36. More fundamentally, even if this letter could be said to establish that the loan had been part of the securitisation called Fastnet 3 – and it does not – that, in and of itself, proves nothing. It would be necessary to adduce evidence of the terms of the securitisation in question to ascertain whether or not the bank remained free to dispose of the loans and associated mortgages, including the appellants’ loan. Secondly, it would be necessary to ascertain whether the loan remained securitised to Fastnet 3 in 2015. Simply put, the fact that one of the loan may have been securitised in 2007 – there is no indication that this remained so – this did not conclusively determine the alleged inability of Permanent TSB plc to sell that loan to Cheldon Property Finance Limited.

Conclusion
37. Mr. Tyrrell made out a strong case in the High Court that these three commercial loans secured on two commercial units and one residential buy-to-let unit were owned by Cheldon Property Finance Limited and were in arrears and that he had been validly appointed as receiver over the properties. No arguments were advanced to dispute his submission that damages were not an adequate remedy in the circumstances of the case or that the balance of convenience favoured granting the reliefs he sought.
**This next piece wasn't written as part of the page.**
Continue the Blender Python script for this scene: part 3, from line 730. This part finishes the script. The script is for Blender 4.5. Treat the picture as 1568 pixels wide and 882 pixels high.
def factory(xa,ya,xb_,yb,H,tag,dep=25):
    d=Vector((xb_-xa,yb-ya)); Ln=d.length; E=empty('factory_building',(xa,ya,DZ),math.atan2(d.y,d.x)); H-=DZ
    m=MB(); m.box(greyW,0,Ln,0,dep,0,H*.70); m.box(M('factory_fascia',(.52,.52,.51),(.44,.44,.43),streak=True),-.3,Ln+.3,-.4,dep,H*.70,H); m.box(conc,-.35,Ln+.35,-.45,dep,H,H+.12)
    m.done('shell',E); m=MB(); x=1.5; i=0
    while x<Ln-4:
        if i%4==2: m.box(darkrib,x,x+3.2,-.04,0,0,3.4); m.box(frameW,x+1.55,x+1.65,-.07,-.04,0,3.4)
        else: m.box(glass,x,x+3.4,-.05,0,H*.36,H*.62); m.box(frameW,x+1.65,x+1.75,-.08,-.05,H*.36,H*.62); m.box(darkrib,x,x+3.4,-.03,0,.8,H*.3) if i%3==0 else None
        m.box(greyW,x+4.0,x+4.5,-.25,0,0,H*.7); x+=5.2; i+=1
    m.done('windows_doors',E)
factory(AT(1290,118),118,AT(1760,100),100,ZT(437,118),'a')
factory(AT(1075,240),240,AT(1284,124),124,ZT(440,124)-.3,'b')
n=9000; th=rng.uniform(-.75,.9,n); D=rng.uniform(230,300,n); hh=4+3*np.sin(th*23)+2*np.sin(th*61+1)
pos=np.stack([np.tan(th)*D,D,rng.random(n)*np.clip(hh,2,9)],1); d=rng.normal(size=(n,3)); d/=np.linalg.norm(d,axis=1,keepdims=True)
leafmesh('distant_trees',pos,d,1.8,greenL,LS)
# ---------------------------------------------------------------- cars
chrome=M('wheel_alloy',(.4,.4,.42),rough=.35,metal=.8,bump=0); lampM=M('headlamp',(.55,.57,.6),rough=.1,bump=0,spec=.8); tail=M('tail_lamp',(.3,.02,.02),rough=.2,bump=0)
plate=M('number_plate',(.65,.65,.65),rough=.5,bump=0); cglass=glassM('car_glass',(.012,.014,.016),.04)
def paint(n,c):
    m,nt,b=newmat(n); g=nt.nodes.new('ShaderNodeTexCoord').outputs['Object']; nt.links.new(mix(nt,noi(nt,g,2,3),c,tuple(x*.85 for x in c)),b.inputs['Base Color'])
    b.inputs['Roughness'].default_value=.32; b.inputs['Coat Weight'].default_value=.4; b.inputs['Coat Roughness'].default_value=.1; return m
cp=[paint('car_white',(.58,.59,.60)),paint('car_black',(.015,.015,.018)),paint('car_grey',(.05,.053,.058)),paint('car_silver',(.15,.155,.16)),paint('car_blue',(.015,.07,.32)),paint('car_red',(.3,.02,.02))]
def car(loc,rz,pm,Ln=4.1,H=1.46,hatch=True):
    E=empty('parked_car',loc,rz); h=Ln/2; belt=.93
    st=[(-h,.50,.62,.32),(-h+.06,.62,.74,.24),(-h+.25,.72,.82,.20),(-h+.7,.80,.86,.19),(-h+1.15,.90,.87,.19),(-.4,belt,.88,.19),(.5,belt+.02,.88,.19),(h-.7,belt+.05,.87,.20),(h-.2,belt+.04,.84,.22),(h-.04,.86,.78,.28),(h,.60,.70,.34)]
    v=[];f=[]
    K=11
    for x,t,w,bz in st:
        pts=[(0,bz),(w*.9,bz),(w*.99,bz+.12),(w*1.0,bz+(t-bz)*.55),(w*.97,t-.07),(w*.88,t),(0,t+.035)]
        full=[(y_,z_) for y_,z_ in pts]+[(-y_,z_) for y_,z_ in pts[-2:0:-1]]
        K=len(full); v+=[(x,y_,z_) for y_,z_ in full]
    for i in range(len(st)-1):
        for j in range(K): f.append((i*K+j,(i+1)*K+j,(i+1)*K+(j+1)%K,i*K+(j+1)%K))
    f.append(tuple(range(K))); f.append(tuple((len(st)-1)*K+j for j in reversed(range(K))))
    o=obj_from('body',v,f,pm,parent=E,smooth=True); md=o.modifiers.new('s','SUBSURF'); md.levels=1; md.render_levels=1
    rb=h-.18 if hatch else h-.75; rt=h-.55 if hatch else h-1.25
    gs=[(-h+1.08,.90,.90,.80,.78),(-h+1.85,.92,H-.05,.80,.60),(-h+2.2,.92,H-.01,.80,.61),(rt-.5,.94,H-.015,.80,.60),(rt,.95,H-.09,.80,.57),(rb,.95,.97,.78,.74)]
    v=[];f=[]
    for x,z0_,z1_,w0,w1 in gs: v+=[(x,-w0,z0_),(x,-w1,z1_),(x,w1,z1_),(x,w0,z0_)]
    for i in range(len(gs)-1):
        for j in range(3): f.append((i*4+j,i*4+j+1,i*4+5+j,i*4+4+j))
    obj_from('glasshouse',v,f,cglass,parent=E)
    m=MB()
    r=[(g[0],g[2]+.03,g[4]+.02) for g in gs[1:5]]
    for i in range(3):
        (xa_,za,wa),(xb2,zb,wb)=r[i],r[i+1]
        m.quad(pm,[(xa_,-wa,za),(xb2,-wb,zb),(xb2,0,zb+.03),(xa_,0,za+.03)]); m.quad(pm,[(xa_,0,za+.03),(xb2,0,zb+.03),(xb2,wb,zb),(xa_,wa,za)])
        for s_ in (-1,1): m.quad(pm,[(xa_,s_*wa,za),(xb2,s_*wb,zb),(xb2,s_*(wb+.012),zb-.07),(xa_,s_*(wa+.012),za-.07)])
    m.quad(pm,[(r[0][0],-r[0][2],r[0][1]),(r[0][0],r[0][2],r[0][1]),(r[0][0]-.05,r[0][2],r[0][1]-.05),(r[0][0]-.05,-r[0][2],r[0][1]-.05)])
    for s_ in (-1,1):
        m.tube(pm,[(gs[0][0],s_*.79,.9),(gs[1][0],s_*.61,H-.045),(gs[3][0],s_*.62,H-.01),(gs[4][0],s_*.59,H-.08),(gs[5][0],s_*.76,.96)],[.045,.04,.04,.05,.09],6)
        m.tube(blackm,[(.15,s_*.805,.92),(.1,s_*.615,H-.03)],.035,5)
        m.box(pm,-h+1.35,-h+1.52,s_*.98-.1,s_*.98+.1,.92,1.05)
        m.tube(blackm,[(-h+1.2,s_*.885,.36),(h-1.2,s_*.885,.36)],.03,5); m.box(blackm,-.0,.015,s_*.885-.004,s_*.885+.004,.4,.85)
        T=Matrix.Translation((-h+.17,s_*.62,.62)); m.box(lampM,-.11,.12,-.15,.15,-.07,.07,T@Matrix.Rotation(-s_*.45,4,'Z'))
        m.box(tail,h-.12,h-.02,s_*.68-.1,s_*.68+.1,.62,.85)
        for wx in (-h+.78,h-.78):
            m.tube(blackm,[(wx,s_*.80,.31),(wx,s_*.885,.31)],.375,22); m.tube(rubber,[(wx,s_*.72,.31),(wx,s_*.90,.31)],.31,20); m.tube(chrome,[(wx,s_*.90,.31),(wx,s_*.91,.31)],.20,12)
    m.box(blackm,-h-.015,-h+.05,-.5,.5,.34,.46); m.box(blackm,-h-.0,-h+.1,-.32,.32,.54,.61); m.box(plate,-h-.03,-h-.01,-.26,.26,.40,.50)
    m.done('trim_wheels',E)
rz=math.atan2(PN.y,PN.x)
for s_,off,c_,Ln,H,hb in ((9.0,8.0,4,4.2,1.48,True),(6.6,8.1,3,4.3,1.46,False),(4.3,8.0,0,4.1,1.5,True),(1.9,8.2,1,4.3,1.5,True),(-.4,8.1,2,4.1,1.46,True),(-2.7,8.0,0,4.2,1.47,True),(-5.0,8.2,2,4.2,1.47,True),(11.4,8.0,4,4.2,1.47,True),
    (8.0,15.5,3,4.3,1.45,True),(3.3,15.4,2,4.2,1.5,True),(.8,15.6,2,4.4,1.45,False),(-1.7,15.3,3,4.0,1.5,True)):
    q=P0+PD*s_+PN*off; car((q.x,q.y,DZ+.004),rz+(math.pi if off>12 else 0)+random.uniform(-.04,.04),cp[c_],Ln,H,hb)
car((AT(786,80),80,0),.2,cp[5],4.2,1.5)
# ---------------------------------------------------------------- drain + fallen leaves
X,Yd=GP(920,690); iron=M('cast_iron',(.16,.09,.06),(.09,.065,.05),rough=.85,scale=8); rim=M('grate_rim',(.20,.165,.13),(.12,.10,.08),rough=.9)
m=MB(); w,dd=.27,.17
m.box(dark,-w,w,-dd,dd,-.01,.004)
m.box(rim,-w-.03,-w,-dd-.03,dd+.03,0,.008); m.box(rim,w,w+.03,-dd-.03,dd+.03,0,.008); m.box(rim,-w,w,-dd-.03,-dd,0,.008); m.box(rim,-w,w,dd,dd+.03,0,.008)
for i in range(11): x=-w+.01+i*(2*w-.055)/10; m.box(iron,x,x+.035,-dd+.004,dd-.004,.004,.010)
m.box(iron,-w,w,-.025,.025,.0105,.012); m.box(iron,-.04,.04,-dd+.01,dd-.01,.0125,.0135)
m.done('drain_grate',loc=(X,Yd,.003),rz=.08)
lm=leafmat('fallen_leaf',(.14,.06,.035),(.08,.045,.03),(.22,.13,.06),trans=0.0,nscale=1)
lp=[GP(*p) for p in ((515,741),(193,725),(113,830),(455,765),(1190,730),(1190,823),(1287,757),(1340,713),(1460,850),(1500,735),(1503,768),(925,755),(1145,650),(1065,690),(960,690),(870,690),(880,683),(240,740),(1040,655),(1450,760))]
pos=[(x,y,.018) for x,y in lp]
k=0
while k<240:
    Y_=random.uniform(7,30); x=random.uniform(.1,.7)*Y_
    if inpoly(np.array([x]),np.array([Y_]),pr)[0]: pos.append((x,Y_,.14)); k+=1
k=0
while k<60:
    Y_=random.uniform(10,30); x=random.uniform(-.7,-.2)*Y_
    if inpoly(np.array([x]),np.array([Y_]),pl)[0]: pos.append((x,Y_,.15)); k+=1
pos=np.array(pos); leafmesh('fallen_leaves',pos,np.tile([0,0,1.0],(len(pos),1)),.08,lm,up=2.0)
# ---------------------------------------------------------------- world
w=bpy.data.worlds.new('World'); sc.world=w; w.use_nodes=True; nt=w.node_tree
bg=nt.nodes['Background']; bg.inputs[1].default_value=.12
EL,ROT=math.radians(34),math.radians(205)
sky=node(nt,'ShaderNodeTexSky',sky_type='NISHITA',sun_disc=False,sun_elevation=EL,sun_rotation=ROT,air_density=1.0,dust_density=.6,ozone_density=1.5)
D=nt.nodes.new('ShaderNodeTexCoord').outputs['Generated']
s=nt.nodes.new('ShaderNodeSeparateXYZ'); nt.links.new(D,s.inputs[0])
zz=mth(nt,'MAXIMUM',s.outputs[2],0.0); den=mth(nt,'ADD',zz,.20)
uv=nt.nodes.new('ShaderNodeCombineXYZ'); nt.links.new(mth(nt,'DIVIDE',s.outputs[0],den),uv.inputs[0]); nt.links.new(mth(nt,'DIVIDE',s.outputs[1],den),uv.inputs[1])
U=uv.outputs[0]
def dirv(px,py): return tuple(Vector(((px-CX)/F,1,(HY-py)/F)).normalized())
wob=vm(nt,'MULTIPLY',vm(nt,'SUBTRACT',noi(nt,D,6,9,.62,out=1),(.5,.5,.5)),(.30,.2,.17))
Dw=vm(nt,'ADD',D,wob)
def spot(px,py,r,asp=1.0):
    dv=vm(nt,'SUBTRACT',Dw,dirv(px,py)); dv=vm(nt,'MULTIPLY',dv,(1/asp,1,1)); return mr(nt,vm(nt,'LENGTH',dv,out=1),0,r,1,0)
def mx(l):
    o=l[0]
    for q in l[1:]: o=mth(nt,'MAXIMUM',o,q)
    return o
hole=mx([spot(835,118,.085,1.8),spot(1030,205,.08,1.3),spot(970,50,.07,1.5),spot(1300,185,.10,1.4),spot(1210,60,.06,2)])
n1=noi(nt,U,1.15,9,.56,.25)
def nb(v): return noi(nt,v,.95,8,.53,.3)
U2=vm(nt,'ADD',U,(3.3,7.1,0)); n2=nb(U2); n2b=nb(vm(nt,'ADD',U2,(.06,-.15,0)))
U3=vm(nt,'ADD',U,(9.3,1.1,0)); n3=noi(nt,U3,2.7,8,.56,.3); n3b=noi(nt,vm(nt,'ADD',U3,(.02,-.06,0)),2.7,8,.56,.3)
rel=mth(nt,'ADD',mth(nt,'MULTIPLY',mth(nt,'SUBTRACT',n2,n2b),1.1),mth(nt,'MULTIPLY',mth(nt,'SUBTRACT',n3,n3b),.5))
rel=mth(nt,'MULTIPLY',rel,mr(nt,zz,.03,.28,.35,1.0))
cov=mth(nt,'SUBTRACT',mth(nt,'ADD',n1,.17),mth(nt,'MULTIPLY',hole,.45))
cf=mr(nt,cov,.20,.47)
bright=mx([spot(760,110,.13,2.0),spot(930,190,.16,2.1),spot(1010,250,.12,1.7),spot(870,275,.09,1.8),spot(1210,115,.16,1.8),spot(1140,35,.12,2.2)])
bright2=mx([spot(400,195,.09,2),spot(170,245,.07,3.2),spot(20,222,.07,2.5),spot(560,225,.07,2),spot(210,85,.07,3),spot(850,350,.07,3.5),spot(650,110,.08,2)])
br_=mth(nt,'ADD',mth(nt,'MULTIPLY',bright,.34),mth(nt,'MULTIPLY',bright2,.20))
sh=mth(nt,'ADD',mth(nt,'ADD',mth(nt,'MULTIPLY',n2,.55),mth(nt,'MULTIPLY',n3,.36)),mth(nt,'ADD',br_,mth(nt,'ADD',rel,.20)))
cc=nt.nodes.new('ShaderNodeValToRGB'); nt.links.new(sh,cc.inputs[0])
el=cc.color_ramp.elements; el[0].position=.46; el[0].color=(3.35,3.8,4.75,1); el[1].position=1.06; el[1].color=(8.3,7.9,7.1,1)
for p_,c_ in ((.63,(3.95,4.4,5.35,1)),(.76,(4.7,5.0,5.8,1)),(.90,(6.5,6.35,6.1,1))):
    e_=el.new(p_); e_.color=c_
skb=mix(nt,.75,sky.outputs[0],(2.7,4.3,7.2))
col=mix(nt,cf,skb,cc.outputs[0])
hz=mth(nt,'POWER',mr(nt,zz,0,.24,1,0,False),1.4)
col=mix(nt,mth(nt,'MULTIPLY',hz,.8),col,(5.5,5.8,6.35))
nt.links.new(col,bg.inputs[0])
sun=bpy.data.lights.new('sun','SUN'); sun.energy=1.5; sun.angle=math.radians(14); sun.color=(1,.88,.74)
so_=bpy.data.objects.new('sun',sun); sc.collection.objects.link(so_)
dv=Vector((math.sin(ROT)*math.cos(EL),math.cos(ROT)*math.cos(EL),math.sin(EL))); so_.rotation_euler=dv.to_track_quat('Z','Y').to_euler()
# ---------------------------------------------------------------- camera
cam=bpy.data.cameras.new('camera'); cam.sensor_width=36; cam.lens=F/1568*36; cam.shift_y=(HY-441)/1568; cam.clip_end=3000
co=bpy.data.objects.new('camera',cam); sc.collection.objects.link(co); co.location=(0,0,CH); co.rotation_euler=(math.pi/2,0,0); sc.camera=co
There was undisputed evidence that the appellants were either withholding rent in respect of the units or that they were unoccupied and that the appellants were obstructing and not co-operating with the receivership for a period of a year.

38. The trial judge was entitled, therefore, to grant the interlocutory orders she did and the appellants have failed to raise any grounds on appeal why this Court should interfere with the order. For these reasons I dismiss the appeal and affirm the order of the High Court.